While outgoing ISAF commander Lieutenant General Norbert van Heyst Wednesday described Kabul as a "safe haven," he warned that the international community must act to address increasing attacks in the provinces.
"What I really want to do is to wake up the international community to do each and every thing to provide security in the provinces," the German general said at his farewell press conference.
Attacks have increased in the former Taliban heartland of south and southeast Afghanistan, where the regrouping of the hardline militia and extremists linked to renegade former premier Gulbuddin Hekmatyar are the main problem facing the country, he said.
And even in the "safe haven" of Kabul, the joint German-Dutch command ends after six months in which four German soldiers were killed and 29 others injured by a suicide car bomber in the worst ever attack on the peacekeepers.
United Nations Secretary General Kofi Annan last week also warned that deteriorating security was the main challenge facing Afghanistan as it struggles to emerge from decades of war.
"The deteriorating security situation is identified as the main challeng! e facing the Afghan peace process and the international community is called upon to continue its strong engagement in Afghanistan," Annan said in his quarterly report on the central Asian nation.
"The overall security situation throughout Afghanistan remains fragile and, in many areas, exhibits signs of deterioration."

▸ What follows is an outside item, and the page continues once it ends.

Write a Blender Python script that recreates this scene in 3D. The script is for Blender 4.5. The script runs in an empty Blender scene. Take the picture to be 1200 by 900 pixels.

Annan said "terrorists said to be aligned with the Taliban, Al Qaeda and Hekmatyar have stepped up their activities." At least 60 people have been killed since the end of July in attacks by suspected Taliban fighters and their Al Qaeda allies and clashes with the militants, mostly in the south.
The United Nations and Afghan President Hamid Karzai have called for an extension of ISAF to the provinces but have been repeatedly rebuffed.
A separate US-led coalition force of some 12,500 troops is hunting the Taliban and Al Qaeda remnants.
Van Heyst said any decision on extending ISAF's mandate beyond Kabul was a question for politicians rather than the force.
Afghanistan has the lowest ratio of peacekeepers to population of any recent post-conflict country, according to a study by international humanitarian organisation CARE. While NATO's other missions in Kosovo and Bosnia had a ratio of one peacekeeper to every 48 and 58 people, respectively, the ratio for Afghanistan is one peacekeeper to every 5,380 Afghans.
The change of command from individual nations to NATO is expected to have little impact, with some 90 percent of ISAF troops already supplied by NATO nations. Non-NATO countries are expected to continue to contribute troops.
"ISAF will remain ISAF, doing the same job in the same way and with the same mandate," NATO Secretary General Lord George Robertson said last month.
"NATO does not take on operations to fail. NATO has to succeed and we're determined to succeed."
NATO's assumption of command will however end the current search for a new lead nation every six months for the force.
ISAF currently has around 4,600 troops contributed by 15 NATO members and 15 non-NATO nations, ranging from 2,300 supplied by Germany to the handfuls contributed by smaller nations.
Canada is contributing 1,950 troops, who will replace some of the Germans currently serving.
From August 11 ISAF will be led by Lieutenant General Goetz Gliemeroth, chief of NATO's Joint Command Centre at Heidelberg, Germany, with Canadian Army Major General Andrew Leslie as his deputy.